*Exercise requirements*: Leaving the pictures out, print the lines from the first line of the listing through the line containing "br.build('blade_bracket', M_NICKEL, b, 40)", exactly as they read, and no others.

┌──

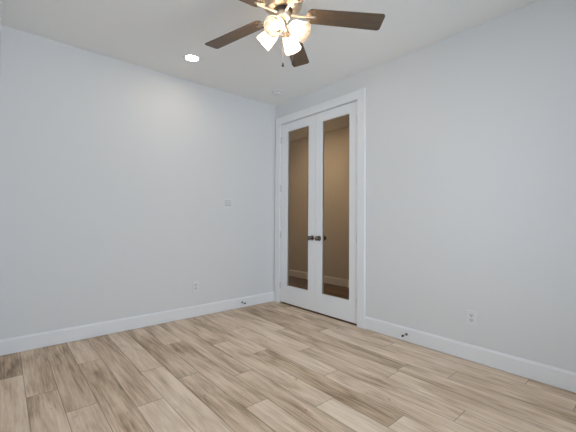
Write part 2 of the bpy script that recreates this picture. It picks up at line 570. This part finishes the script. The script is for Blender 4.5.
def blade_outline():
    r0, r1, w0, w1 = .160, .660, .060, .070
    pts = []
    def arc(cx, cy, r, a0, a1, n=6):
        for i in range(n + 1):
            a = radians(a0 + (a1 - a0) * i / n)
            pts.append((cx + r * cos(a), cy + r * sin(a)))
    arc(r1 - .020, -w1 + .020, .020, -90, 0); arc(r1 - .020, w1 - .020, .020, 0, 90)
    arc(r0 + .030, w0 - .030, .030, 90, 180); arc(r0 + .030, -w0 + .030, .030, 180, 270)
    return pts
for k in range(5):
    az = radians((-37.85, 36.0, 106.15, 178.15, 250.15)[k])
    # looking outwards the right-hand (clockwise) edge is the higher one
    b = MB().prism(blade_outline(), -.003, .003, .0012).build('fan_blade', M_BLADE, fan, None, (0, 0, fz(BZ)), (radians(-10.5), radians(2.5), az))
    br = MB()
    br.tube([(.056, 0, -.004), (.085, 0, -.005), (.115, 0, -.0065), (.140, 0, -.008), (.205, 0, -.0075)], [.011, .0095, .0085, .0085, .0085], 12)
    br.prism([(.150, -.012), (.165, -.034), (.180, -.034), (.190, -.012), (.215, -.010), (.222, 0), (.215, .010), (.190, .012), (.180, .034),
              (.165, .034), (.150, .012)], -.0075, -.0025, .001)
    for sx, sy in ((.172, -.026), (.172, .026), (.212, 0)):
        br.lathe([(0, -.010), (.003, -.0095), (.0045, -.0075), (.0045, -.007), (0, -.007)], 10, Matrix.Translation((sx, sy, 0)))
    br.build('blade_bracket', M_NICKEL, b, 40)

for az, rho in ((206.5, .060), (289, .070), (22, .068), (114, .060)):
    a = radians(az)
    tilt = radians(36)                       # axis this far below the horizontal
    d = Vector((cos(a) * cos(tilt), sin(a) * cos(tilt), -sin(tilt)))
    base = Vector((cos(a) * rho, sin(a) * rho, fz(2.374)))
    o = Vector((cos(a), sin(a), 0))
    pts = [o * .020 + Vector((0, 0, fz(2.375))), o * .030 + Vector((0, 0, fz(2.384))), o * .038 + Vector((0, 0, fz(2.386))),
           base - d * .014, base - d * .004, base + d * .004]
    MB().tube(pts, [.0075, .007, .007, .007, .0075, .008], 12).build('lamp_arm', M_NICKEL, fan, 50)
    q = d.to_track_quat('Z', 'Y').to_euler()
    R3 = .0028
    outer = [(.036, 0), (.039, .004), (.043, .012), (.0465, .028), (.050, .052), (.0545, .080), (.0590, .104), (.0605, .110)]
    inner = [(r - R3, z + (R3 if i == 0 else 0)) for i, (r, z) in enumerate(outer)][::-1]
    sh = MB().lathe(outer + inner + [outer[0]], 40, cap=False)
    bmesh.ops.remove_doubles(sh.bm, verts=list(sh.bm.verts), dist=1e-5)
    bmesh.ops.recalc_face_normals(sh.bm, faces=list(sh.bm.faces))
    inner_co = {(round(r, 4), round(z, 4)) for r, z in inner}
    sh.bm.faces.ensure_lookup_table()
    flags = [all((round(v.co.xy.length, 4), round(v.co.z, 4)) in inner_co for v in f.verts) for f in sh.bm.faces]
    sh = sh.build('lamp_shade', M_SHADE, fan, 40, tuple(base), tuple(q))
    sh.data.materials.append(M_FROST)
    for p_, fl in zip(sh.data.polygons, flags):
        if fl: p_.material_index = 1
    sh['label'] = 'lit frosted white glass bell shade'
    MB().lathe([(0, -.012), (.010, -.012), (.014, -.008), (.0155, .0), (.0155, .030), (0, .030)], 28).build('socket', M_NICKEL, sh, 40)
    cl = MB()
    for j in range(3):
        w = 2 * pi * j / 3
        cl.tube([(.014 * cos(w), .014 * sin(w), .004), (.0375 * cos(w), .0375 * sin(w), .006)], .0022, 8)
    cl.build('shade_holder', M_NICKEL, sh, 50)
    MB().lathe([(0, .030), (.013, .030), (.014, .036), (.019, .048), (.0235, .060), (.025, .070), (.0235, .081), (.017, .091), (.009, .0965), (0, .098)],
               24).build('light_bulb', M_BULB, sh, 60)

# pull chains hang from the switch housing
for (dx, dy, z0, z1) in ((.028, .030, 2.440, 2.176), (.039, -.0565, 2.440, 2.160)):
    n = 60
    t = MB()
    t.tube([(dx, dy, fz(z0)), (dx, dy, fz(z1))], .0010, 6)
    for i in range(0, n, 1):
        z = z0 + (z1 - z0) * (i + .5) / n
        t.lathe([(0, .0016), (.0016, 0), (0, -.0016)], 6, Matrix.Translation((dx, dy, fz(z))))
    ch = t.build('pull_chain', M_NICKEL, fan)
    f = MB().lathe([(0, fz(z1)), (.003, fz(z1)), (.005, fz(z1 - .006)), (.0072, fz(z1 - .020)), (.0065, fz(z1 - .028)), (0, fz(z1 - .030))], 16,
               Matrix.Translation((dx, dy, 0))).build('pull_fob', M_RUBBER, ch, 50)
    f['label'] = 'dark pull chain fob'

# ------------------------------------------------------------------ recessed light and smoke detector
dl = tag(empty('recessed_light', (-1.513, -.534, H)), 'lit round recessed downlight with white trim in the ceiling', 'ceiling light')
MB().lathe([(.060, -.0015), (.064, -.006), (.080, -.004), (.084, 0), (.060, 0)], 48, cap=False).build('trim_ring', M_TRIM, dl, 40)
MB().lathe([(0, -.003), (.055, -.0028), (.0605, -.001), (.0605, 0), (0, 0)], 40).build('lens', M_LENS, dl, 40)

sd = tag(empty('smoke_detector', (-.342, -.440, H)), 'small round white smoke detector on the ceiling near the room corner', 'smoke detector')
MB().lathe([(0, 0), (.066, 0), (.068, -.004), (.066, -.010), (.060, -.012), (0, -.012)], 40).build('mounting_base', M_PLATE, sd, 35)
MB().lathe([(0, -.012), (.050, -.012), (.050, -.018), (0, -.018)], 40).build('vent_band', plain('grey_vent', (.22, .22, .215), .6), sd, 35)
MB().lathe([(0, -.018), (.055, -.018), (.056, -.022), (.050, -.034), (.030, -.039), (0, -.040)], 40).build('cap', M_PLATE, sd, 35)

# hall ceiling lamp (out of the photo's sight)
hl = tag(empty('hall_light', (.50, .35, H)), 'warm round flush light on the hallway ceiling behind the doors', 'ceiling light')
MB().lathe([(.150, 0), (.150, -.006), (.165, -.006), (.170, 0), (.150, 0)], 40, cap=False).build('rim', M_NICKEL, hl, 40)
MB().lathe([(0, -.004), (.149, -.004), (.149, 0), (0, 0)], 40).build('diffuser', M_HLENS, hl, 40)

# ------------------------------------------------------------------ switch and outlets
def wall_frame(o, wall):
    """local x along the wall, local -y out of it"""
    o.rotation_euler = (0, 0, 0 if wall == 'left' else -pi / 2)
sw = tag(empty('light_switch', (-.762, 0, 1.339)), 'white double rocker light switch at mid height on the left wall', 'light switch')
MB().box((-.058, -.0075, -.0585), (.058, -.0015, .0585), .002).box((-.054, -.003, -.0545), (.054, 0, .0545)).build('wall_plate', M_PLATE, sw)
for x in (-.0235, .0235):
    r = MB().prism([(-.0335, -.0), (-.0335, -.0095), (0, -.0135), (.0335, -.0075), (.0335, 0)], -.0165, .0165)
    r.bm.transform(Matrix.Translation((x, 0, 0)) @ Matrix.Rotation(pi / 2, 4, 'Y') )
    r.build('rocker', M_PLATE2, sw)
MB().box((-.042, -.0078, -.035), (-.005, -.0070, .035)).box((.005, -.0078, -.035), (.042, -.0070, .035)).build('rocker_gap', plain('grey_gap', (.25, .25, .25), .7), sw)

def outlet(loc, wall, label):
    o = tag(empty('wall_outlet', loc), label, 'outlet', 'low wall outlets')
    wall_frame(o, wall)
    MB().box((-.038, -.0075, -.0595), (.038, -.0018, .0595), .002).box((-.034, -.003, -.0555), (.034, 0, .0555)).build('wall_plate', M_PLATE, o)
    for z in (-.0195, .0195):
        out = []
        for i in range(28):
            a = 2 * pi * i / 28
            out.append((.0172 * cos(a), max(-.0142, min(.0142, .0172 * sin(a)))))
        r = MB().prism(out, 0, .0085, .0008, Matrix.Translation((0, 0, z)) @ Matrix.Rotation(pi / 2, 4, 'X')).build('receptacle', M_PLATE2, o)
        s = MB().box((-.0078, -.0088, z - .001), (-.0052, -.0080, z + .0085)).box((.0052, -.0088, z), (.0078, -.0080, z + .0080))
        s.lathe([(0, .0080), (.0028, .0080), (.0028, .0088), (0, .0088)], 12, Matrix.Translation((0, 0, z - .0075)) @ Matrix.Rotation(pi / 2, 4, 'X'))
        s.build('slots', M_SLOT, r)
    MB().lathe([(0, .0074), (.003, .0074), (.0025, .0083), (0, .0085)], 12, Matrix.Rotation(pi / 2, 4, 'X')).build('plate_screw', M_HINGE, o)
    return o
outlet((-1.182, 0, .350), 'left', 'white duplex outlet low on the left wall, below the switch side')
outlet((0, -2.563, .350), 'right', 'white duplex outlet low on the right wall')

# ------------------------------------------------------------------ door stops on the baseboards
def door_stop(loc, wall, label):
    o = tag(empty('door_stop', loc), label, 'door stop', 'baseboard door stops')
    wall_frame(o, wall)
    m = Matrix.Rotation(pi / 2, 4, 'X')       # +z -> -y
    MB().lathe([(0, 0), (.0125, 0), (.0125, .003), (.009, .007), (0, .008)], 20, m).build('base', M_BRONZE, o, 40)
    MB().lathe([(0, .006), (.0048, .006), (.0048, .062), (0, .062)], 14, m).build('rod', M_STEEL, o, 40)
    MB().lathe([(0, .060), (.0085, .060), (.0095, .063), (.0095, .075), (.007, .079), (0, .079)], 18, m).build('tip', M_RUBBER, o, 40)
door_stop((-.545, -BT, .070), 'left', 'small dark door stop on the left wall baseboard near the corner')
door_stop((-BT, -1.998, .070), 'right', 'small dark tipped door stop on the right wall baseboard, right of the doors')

└──

*Solution to this task*:
Write part 2 of the bpy script that recreates this picture. It picks up at line 570. This part finishes the script. The script is for Blender 4.5.
def blade_outline():
    r0, r1, w0, w1 = .160, .660, .060, .070
    pts = []
    def arc(cx, cy, r, a0, a1, n=6):
        for i in range(n + 1):
            a = radians(a0 + (a1 - a0) * i / n)
            pts.append((cx + r * cos(a), cy + r * sin(a)))
    arc(r1 - .020, -w1 + .020, .020, -90, 0); arc(r1 - .020, w1 - .020, .020, 0, 90)
    arc(r0 + .030, w0 - .030, .030, 90, 180); arc(r0 + .030, -w0 + .030, .030, 180, 270)
    return pts
for k in range(5):
    az = radians((-37.85, 36.0, 106.15, 178.15, 250.15)[k])
    # looking outwards the right-hand (clockwise) edge is the higher one
    b = MB().prism(blade_outline(), -.003, .003, .0012).build('fan_blade', M_BLADE, fan, None, (0, 0, fz(BZ)), (radians(-10.5), radians(2.5), az))
    br = MB()
    br.tube([(.056, 0, -.004), (.085, 0, -.005), (.115, 0, -.0065), (.140, 0, -.008), (.205, 0, -.0075)], [.011, .0095, .0085, .0085, .0085], 12)
    br.prism([(.150, -.012), (.165, -.034), (.180, -.034), (.190, -.012), (.215, -.010), (.222, 0), (.215, .010), (.190, .012), (.180, .034),
              (.165, .034), (.150, .012)], -.0075, -.0025, .001)
    for sx, sy in ((.172, -.026), (.172, .026), (.212, 0)):
        br.lathe([(0, -.010), (.003, -.0095), (.0045, -.0075), (.0045, -.007), (0, -.007)], 10, Matrix.Translation((sx, sy, 0)))
    br.build('blade_bracket', M_NICKEL, b, 40)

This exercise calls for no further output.